According to a national survey of 11,000 job seekers conducted by Beyond, The Career Network, 46 percent of respondents said that six months to one year was an appropriate amount of time to “stick out” a job if it doesn’t make you happy. Today’s job seekers are impatient—and that’s okay.

One Short Stint Isn’t a Deal Breaker

A few decades ago, leaving a job after just a few years signaled disloyalty. Many people spent their entire working lives at one company, carefully worked their way up the corporate ladder, but times have changed. Professionals no longer feel they need to “pay their dues,” and instead will easily jump ship to get ahead in their career.

The reality is, one or even two short stints on your resume isn’t a deal breaker as long as you can explain why they’re there to recruiters and hiring managers. Maybe the role seemed like the perfect fit until you realized there’s no room for growth. Or maybe you accepted a job at a big-name company only to find the culture to be stiff. Either way, be ready to explain what you’ve learned. Future employers really only want to hear what you’re looking for in your next role, and even more importantly, what value you can bring to their company.

However, if you find yourself hopping through multiple jobs with the same experience, then you have to evaluate whether it is the companies you’ve worked for, the career you’ve chosen, or you as an employee that is the problem.

Your Well-Being is Top Priority

When people complain about their jobs, long hours, little sleep and stressful days usually top the list. What some don’t realize is that your work life doesn’t necessarily need to be this way. A career is meant to be fulfilling and meaningful. That doesn’t mean that there won’t be bumps along the way. A few stressful days here and there is just a fact of life, especially if you’re a new hire or carry a lot of responsibility in your role. Sometimes it takes a while to get used to a job. Be sure to give it at least six months. After you’re comfortable in your role, if your job is making you miserable more days than it makes you happy, it might be time to move on.

Bottom line—nothing is worth sacrificing your well-being, and as long as your basic needs are being met (food, shelter, clothing), it’s okay, and encouraged, to put your health and happiness before your current job.

Strategic Job Hopping Can Make You More Money

Today, professionals find that moving on to a new company can earn them a higher salary and better title quicker than waiting for a promotion at their current company. For instance, if you feel like you’re unlikely to see career growth at your current role after a year or two, it might be your best option to advance your career elsewhere. That said, you shouldn’t look for a new job every six months, especially if you’re only looking to make more money or climb the corporate ladder. Job hopping is still a red flag to recruiters, so be careful. Having a mix of jobs that you left quickly, as well as jobs that you stayed in longer, shows that when the fit is right you are loyal.

Things have changed since our parents held jobs.
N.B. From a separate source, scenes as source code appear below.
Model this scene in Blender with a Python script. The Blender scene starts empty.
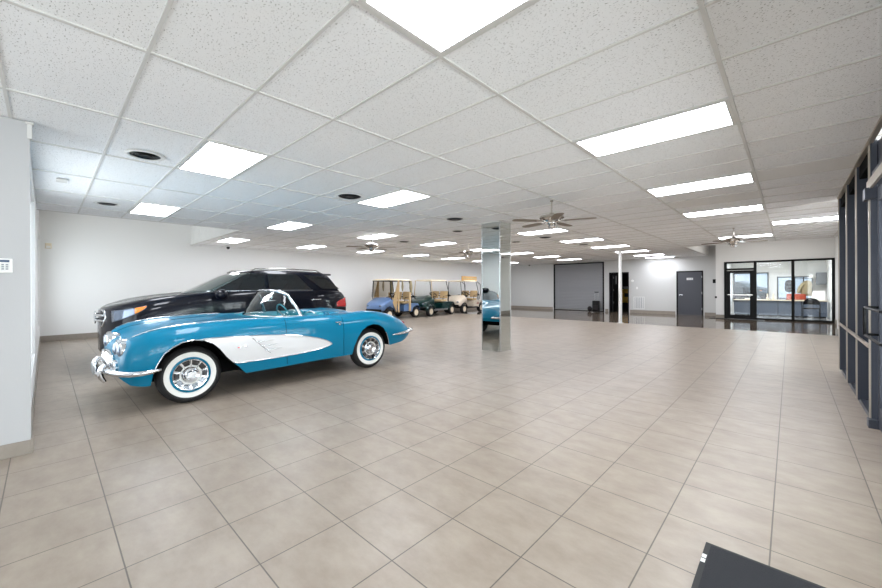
import bpy, bmesh, math, random
import numpy as np
from mathutils import Vector, Matrix, Euler
PI = math.pi
random.seed(4)
SC = bpy.context.scene
COL = SC.collection

# ------------------------------------------------------------------ camera
FPX, YAW, ROLL, CAMH, CY = 371.65, 0.75386, -0.00428, 1.369, 287.19
c_, s_ = math.cos(YAW), math.sin(YAW)
fwd = Vector((-s_, c_, 0)); rt = Vector((c_, s_, 0)); up = Vector((0, 0, 1))
r3 = rt*math.cos(ROLL) + up*math.sin(ROLL)
u3 = up*math.cos(ROLL) - rt*math.sin(ROLL)
cam_data = bpy.data.cameras.new('camera')
cam = bpy.data.objects.new('camera', cam_data); COL.objects.link(cam)
M3 = Matrix((r3, u3, -fwd)).transposed()
cam.matrix_world = Matrix.Translation((0, 0, CAMH)) @ M3.to_4x4()
cam_data.sensor_width = 36; cam_data.sensor_fit = 'HORIZONTAL'
cam_data.lens = FPX/882*36
cam_data.shift_y = (CY-294)/882
cam_data.clip_start = .02; cam_data.clip_end = 300
SC.camera = cam

# ------------------------------------------------------------------ world, daylight, exposure
W = bpy.data.worlds.new('overcast_sky'); SC.world = W; W.use_nodes = True
W.node_tree.nodes['Background'].inputs[0].default_value = (.78, .87, 1.0, 1)
W.node_tree.nodes['Background'].inputs[1].default_value = .75
SC.view_settings.view_transform = 'Standard'; SC.view_settings.look = 'None'
SC.view_settings.gamma = 1; SC.view_settings.use_curve_mapping = False
SC.view_settings.exposure = 1.17
SC.cycles.max_bounces = 14; SC.cycles.diffuse_bounces = 9; SC.cycles.transparent_max_bounces = 16
LAMP = 9.0      # strength of a troffer's diffuser

def daylight_and_fill(name, loc, rot, sx, sy, power, color=(.93, .96, 1.0)):
    l = bpy.data.lights.new(name, 'AREA'); l.shape = 'RECTANGLE'; l.size = sx; l.size_y = sy
    l.energy = power; l.color = color
    o = bpy.data.objects.new(name, l); COL.objects.link(o); o.location = loc; o.rotation_euler = rot
    return o
# daylight through the street windows, plus added fill (lamp points along its -Z)
daylight_and_fill('daylight_and_fill', (-9.4, -.65, 1.5), (PI/2+.3, 0, 0), 8.4, 2.2, 125, (.91, .955, 1))
daylight_and_fill('daylight_and_fill', (-2.0, -3.8, 1.3), (PI/2+.45, 0, 0), 4.8, 2.3, 66, (.94, .97, 1))
daylight_and_fill('daylight_and_fill', (2.6, -3.8, 1.3), (PI/2+.4, 0, 0), 3.2, 2.3, 70, (1, .98, .96))
daylight_and_fill('daylight_and_fill', (-.8, 24.7, 1.4), (-PI/2, 0, 0), 3.0, 2.0, 70)
daylight_and_fill('daylight_and_fill', (4.6, 2.8, 1.35), (PI/2+.62, 0, PI/2), 9.6, 2.3, 520, (1, .99, .97))  # fill added behind the lobby glazing, tilted up to brighten the ceiling
daylight_and_fill('ceiling_and_fill_lamp', (-.8, 17.8, 3.42), (0, 0, 0), 2.4, 1.2, 16, (1, .98, .95))  # unseen fill added in the raised ceiling to brighten the office wall
daylight_and_fill('ceiling_and_fill_lamp', (-.4, 21.4, 2.60), (0, 0, 0), 1.2, .6, 60, (1, .98, .95))

# ------------------------------------------------------------------ materials
def lin(c):
    return tuple((v/255/12.92 if v/255 <= .04045 else ((v/255+.055)/1.055)**2.4) for v in c) + (1,)
def mat(name, rgb, rough=.5, metal=0, coat=0, spec=.5, emit=None, noise=None, bump=None, coat_rough=.04):
    m = bpy.data.materials.new(name); m.use_nodes = True
    nt = m.node_tree; b = nt.nodes['Principled BSDF']
    b.inputs['Base Color'].default_value = lin(rgb)
    b.inputs['Roughness'].default_value = rough; b.inputs['Metallic'].default_value = metal
    b.inputs['Coat Weight'].default_value = coat; b.inputs['Coat Roughness'].default_value = coat_rough
    b.inputs['Specular IOR Level'].default_value = spec
    if emit:
        b.inputs['Emission Color'].default_value = lin(emit[0]); b.inputs['Emission Strength'].default_value = emit[1]
    if noise or bump:
        tc = nt.nodes.new('ShaderNodeTexCoord'); n = nt.nodes.new('ShaderNodeTexNoise')
        sc, amt = noise or (bump[0], 0)
        n.inputs['Scale'].default_value = sc; n.inputs['Detail'].default_value = 4
        nt.links.new(tc.outputs['Object'], n.inputs['Vector'])
        if noise:
            mr = nt.nodes.new('ShaderNodeMapRange'); mr.inputs[3].default_value = 1-amt; mr.inputs[4].default_value = 1+amt
            mx = nt.nodes.new('ShaderNodeVectorMath'); mx.operation = 'SCALE'; mx.inputs[0].default_value = lin(rgb)[:3]
            nt.links.new(n.outputs[0], mr.inputs[0]); nt.links.new(mr.outputs[0], mx.inputs[3])
            nt.links.new(mx.outputs[0], b.inputs['Base Color'])
        if bump:
            bp = nt.nodes.new('ShaderNodeBump'); bp.inputs['Strength'].default_value = bump[1]; bp.inputs['Distance'].default_value = .01
            nt.links.new(n.outputs[0], bp.inputs['Height']); nt.links.new(bp.outputs[0], b.inputs['Normal'])
    return m
def glass_mat(name, tint, refl=1.0, ior=1.5, dirt=0.0):
    m = bpy.data.materials.new(name); m.use_nodes = True; nt = m.node_tree; nt.nodes.clear()
    out = nt.nodes.new('ShaderNodeOutputMaterial'); mx = nt.nodes.new('ShaderNodeMixShader')
    tr = nt.nodes.new('ShaderNodeBsdfTransparent'); gl = nt.nodes.new('ShaderNodeBsdfGlossy'); fr = nt.nodes.new('ShaderNodeLayerWeight'); pw = nt.nodes.new('ShaderNodeMath'); pw.operation = 'POWER'; pw.inputs[1].default_value = 4
    mu = nt.nodes.new('ShaderNodeMath'); mu.operation = 'MULTIPLY_ADD'; mu.use_clamp = True
    mu.inputs[1].default_value = .9*refl; mu.inputs[2].default_value = .04*refl+dirt
    tr.inputs[0].default_value = lin(tint); gl.inputs['Roughness'].default_value = .01; fr.inputs[0].default_value = .5
    nt.links.new(fr.outputs['Facing'], pw.inputs[0]); nt.links.new(pw.outputs[0], mu.inputs[0]); nt.links.new(mu.outputs[0], mx.inputs[0])
    nt.links.new(tr.outputs[0], mx.inputs[1]); nt.links.new(gl.outputs[0], mx.inputs[2]); nt.links.new(mx.outputs[0], out.inputs[0])
    return m

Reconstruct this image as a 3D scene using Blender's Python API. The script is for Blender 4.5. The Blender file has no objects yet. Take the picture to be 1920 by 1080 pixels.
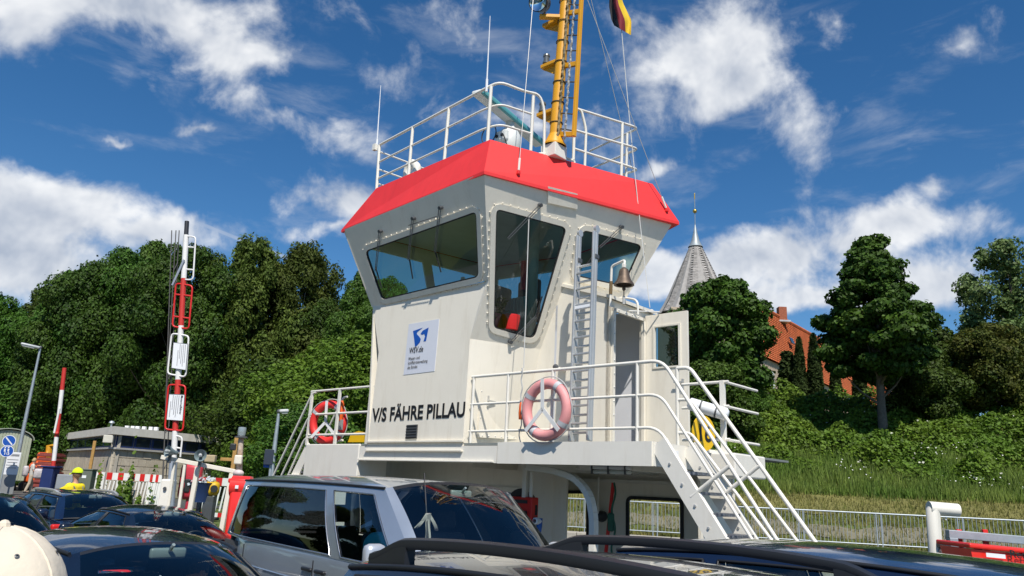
import bpy, bmesh, math, random
import numpy as np
from mathutils import Vector, Matrix
random.seed(7); RNG = np.random.default_rng(7)
SC = bpy.context.scene
COL = SC.collection
# ------------------------------------------------------------------ camera
F, EYE = 1420.0, 1.92                       # focal length in photo pixels (1920 wide), eye height over the car deck
_u = np.array([252., 5360., F]); _u /= np.linalg.norm(_u)          # world up seen from the tilted, slightly rolled camera
_y = np.array([0, 0, 1.]) - _u*_u[2]; _y /= np.linalg.norm(_y)
_x = np.cross(_y, _u); _x = _x if _x[0] > 0 else -_x
ROT = np.array([_x, _y, _u])
cam_d = bpy.data.cameras.new('camera'); cam = bpy.data.objects.new('camera', cam_d); COL.objects.link(cam)
cam_d.sensor_width = 36; cam_d.lens = F*36/1920; cam_d.clip_start = .05; cam_d.clip_end = 5000
M4 = np.eye(4); M4[:3, 0] = ROT[:, 0]; M4[:3, 1] = ROT[:, 1]; M4[:3, 2] = -ROT[:, 2]; M4[:3, 3] = (0, 0, EYE)
cam.matrix_world = Matrix(M4.tolist())
SC.camera = cam
# ------------------------------------------------------------------ sun, sky, exposure
SUN_EL, SUN_AZ = math.radians(54), math.radians(172)               # azimuth clockwise from +Y: behind the camera, a little right
SUN_DIR = np.array([math.cos(SUN_EL)*math.sin(SUN_AZ), math.cos(SUN_EL)*math.cos(SUN_AZ), math.sin(SUN_EL)])
sun_d = bpy.data.lights.new('sun', 'SUN'); sun_d.energy = 4.7; sun_d.angle = math.radians(.53); sun_d.color = (1, .95, .87)
sun = bpy.data.objects.new('sun', sun_d); COL.objects.link(sun)
sun.rotation_euler = Vector(SUN_DIR.tolist()).to_track_quat('Z', 'Y').to_euler(); sun.location = (0, 0, 60)
SC.view_settings.view_transform = 'Standard'; SC.view_settings.look = 'None'
SC.view_settings.exposure = .2; SC.view_settings.gamma = 1
SC.cycles.use_denoising = True
SC.cycles.max_bounces = 8; SC.cycles.transparent_max_bounces = 16

def ray(px, py): return ROT @ np.array([px-960., 540.-py, F])
def az(px, py, z):
    d = ray(px, py); return np.array([0, 0, EYE]) + d*(z-EYE)/d[2]
def ay(px, py, y):
    d = ray(px, py); return np.array([0, 0, EYE]) + d*y/d[1]
def ap(px, py, p, n):
    d = ray(px, py); o = np.array([0, 0, EYE]); return o + d*np.dot(np.asarray(p)-o, n)/np.dot(d, n)
def proj(P):
    c = ROT.T @ (np.asarray(P, float)-[0, 0, EYE]); return 960+F*c[0]/c[2], 540-F*c[1]/c[2]
def hor(px): return 540 + (F*F + 252*(px-960))/5360               # horizon row at a column
def gp(px, d, z=0.):
    p = ay(px, hor(px), d); return np.array([p[0], p[1], z])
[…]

It’s rare to see someone spend their entire career in one place. Because of this cultural shift in what’s acceptable, it’s okay to leave a job because it’s not making you happy. Take some time to evaluate what it is about your current role that’s unpleasant and if you can’t change it, consider moving on. There is a job out there for you that will make you want to jump out of bed every morning, but you have to go out and find it.